Written by Boston Biker on Feb 19

From the email:
What:    Needham Rail Trail Greenway Monthly Meeting
When:   Thursday February 21  2013 from 7:30 to 9 PM 
Where:  Community Room in the Needham Library, 1139 Highland Avenue Needham MA 02494
  • Monthly meeting with special guest Steven E. Miller of the Livable Streets Alliance and Harvard School of Public Health. Steve will discuss the proposed “Green Routes” in metro Boston, to plan and fund a network of low stress bike paths to provide a safe alternative to connect homes, work, shopping and recreation destinations.
  • Also, we will discuss Rail Trail, Bicycle and Pedestrian planning in Needham, Newton and Dover and provide an update on meetings we have had with the Needham Heights Neighborhood Association, Planning Board and Council on Aging.
  • Open meeting, everyone is welcome !

  • A green lane is more than just paint on the pavement.
  • A green lane is a statement about how we experience our communities.
  • Green lanes are next-generation bikeways being built on streets across the country, from San Francisco to New York City, from Minneapolis to Miami and from Long Beach to Pittsburgh. Green lanes are dedicated, inviting spaces for people on bikes in the roadway. They are protected from motor vehicles by curbs, planters, posts, or parked cars. They are separated from sidewalks. Some are painted green. The lanes are carefully engineered with rigorous attention to safety, efficiency, and ease of travel for all street users.

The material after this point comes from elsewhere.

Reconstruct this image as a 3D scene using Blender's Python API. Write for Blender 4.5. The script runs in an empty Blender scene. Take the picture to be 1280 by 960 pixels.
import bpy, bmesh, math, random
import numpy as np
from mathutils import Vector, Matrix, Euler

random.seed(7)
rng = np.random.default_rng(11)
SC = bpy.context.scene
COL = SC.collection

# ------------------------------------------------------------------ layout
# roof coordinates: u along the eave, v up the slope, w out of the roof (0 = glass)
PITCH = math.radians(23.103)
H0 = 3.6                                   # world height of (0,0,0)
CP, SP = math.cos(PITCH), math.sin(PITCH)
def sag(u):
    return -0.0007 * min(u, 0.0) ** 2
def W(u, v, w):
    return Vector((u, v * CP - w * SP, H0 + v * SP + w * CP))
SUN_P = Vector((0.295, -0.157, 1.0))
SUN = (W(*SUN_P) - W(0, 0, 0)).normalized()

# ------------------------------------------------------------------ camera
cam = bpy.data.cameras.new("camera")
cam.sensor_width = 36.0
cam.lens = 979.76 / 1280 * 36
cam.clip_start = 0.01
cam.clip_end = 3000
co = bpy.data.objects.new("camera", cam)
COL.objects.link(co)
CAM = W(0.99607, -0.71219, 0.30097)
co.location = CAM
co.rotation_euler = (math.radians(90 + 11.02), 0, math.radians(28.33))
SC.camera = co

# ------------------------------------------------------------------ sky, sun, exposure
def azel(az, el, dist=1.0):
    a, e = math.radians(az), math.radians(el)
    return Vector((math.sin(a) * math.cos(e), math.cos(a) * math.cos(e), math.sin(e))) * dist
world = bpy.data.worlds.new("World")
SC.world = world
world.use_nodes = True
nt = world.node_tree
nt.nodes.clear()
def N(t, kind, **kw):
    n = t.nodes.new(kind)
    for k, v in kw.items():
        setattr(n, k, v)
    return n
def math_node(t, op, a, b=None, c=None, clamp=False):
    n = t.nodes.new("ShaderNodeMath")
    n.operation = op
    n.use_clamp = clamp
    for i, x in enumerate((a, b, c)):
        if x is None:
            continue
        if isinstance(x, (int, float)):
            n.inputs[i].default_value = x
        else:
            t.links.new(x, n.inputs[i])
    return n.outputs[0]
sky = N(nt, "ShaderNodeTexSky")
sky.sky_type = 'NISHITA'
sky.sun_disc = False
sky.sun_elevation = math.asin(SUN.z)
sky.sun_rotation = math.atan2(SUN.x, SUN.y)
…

  • A green lane is a name for a growing family of modern bikeways—inspired by decades of experience in European cities and adapted to meet the unique needs of American streets.
  • Green lanes go by many different names. Sometimes they’re called cycle tracks. Other terms used are protected bike lanes, traffic-separated bike lanes, and buffered bike lanes. There are many variations in design and function, but these facilities share a common purpose—offer convenient, comfortable, and safe places for people from ages 8 to 80 to travel by bike.
  • A green lane is a visible reminder of a city’s commitment to make its streets safer and more accessible for everyone.
  • A green lane is a leap forward in bicycle transportation, designed to meet the evolving needs of American cities. Green lanes benefit everyone who uses the streets: people in cars and on foot know where to expect bicycles. More people on bikes eases congestion. When people ride bikes, they are healthier, and they save money.
  • A green lane network, interconnected with traditional bike lanes and paths, low-speed streets, and other improvements such as bike boxes, bicycle-specific traffic signals, and bike-sharing systems, is integral to a truly multi-modal city where people enjoy a variety of ways to get around. These cities attract the talented residents, innovative businesses, and enthusiastic visitors that support a vibrant economy.
  • Green lanes are not just color on the street. They are paths to better cities.